Law scholar: Ciboros face uphill climb in representing themselves

As Timothy and Esten Ciboro continue to defend themselves at their trial for allegedly raping and holding a 13-year old female family member captive in north Toledo, legal scholars say proceeding without criminal defense attorneys represents a great deal of challenges.

It is a case that legal experts suggest would be difficult for experienced attorneys, let alone for a defendant or defendants without any legal experience.

"Our court system is very complex and our system of criminal justice is complex so lawyers have always been deemed a necessity," says Greg Gilchrist, an associate professor of law at the University of Toledo.

He says the nature of the charges don't necessarily make the challenges associated with defending one's self any greater but he does say the risk is heightened.

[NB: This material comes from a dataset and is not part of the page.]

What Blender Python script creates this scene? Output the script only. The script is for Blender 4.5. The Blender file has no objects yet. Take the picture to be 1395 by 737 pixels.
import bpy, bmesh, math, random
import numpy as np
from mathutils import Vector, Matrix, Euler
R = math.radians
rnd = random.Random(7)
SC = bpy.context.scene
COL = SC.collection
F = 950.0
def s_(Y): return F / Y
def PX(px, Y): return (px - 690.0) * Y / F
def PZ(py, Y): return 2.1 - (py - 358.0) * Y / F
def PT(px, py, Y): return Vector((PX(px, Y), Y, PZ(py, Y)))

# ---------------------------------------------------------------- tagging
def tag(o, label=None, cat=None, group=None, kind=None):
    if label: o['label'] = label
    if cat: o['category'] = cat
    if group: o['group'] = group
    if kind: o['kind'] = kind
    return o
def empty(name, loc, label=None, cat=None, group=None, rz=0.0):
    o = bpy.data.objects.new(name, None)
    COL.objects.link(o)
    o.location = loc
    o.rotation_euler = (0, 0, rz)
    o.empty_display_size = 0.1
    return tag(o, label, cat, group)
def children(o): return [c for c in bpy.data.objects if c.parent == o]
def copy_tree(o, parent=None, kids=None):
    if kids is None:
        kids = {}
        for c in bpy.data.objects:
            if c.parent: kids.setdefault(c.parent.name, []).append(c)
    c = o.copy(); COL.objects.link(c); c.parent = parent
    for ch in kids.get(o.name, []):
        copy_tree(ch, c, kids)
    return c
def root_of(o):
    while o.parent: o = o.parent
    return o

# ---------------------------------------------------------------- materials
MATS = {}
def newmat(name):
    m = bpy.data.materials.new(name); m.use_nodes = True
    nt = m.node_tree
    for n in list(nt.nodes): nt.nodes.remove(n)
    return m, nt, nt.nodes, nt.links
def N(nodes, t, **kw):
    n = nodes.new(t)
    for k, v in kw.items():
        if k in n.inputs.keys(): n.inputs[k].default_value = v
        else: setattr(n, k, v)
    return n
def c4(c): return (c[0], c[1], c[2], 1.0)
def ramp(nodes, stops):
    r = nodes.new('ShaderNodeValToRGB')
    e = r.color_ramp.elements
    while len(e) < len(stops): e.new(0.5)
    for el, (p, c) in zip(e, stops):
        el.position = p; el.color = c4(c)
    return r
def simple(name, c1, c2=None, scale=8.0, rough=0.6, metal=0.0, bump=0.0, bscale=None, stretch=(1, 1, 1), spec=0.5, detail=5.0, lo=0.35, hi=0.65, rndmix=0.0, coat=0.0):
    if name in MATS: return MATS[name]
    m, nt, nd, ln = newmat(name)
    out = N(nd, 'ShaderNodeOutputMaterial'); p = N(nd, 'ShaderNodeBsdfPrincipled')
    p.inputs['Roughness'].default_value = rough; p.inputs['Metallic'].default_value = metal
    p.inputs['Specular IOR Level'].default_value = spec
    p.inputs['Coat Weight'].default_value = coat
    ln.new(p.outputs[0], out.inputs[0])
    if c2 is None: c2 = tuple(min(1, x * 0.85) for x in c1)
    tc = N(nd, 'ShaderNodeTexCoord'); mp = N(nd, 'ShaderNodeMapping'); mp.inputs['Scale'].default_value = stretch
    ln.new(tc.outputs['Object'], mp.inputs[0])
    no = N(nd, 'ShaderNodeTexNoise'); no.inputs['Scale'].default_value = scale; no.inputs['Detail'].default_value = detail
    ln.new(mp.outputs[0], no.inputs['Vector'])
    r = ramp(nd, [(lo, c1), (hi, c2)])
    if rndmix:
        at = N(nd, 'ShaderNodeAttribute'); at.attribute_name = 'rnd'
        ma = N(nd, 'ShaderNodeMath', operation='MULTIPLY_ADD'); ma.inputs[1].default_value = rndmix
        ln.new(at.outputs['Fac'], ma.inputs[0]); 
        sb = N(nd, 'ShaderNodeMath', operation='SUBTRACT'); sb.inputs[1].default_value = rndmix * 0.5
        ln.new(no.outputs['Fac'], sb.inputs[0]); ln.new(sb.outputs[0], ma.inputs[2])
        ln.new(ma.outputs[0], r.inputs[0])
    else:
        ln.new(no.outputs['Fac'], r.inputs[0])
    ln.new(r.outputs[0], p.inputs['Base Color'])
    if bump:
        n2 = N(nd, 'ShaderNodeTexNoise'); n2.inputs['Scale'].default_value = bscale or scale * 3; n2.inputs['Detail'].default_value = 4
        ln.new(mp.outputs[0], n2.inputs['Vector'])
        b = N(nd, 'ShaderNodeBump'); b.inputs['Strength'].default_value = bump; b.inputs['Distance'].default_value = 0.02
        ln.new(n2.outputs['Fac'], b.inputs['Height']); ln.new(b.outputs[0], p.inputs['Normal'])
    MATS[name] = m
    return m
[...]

"What you're introducing is the complexity of facts and the incredibly serious consequences that go along with a conviction for these particular charges and so representing yourself in a case like this is all the more dangerous. The stakes are higher here."

Much of the pretrial proceedings were headlined by judge Linda Jennings carefully warning the two men of the risks associated with defending themselves.

Gilchrist says in cases like this, the judge is often the one with the most difficult job.

"It's her court room and she sees her role as being able to provide a fair trial here."

Without speaking directly about the facts of the Ciboro case, Gilchrist adds that history suggests an uphill climb awaits the two men.

"From my experience, the defendant will typically lose or fare poorly."